Headmistress (Junior School)

FRIENDSHIP

As per research, evolution of societies has been based on social interactions and in turn the base of social interactions is constituted by friendships and companionships.

When you're very young, of course, your primary social relationship is with your parents or caregivers. But later schools become a fertile ground when children begin to develop bonds of friendship. It first begins with doing things and enjoying together and then take a deeper turn with emotional connects. Then in adolescence, it becomes even more abstract and relational.

Especially during the initial school years, friendship acts as a catalyst for team spirit and a sense of belonging. We all must have witnessed the loudest cheers for friends at the Swimming Gala and during Sports Day, echoing loud in the air.

Friendships also form a base of tolerance and inclusivity in our society as we can’t choose our family and relatives but we can always pick our friends. Through friendships children explore the emotions of empathy, trust, loyalty, helpfulness, forgiveness, acceptance, a spirit of competition and even jealousy to name a few.

These emotions add to our personality and help us shape ourselves for future social interactions. Friendship is known to evoke strength by creating bonds which help people lean on their friends for encouragement, confidence and motivation. It is so very obvious when we often spot a child facing the class during a poem recital, eagerly looking for his friend in the audience.

There's a flip side too which demonstrates itself through peer pressure when it comes to bullying and feeling inadequate as a part of a peer group. That’s where the significance of instilling values and moral education comes in handy and the role of parents and teachers is magnified. We as teachers, parents and caregivers must instill the value of friendship among children. But this bond of friendship must come with ample space for individuality, self-expression, tolerance and appreciation of each other as friends.

We must educate children that friendships celebrate individuality rather than bringing compliance.
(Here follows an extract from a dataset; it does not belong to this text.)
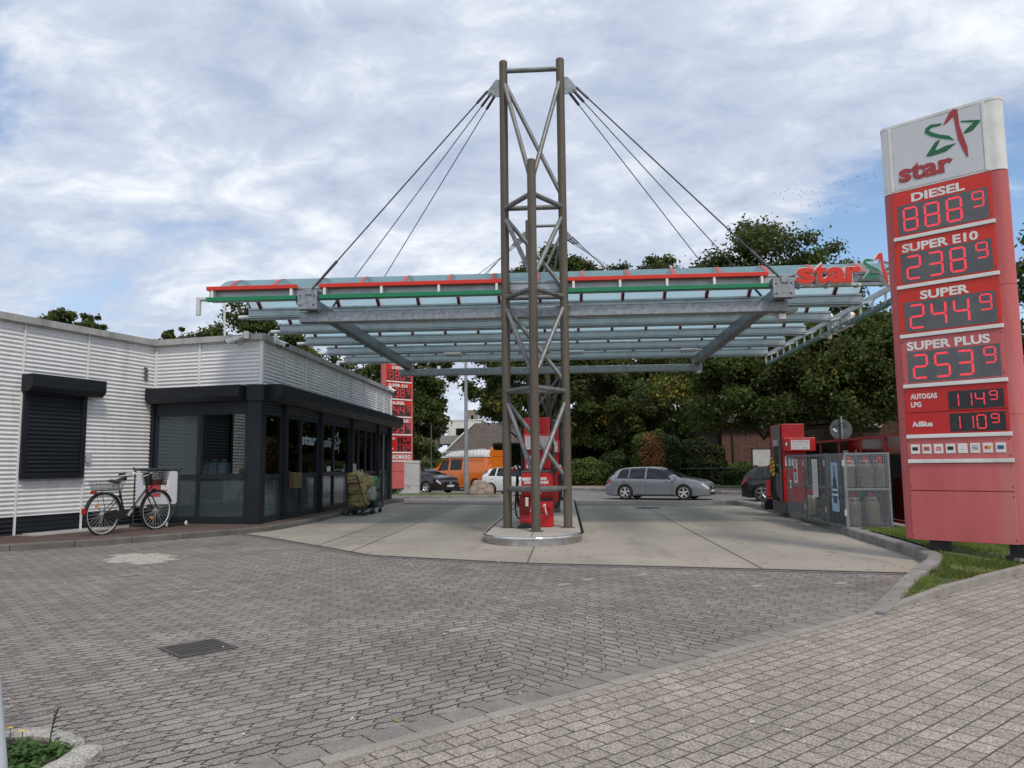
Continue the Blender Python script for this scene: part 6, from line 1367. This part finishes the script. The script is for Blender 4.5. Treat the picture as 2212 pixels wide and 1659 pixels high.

This would not only give children the strength to stand up to peer pressure but also help them to shape their personalities as their unique selves. In fact, research suggests that friendships can help us find purpose and meaning, stay healthy, and live longer. The intimacy, support, equality, and emotional bonds we have in our friendships are unique.

In the current scenario, friendships which are weighed down by social media interactions, likes and dislikes on social media platforms, etc. actually are not real friendships. We must remind the young that real friendships need not have the constraints of having a hundred friends on social platforms and gazing into the screens of mobile phones while sitting with a friend in a cafe.

As I sign off, I'm reminded of a quote by someone anonymous - "The best things in your life aren't things... they're your friends."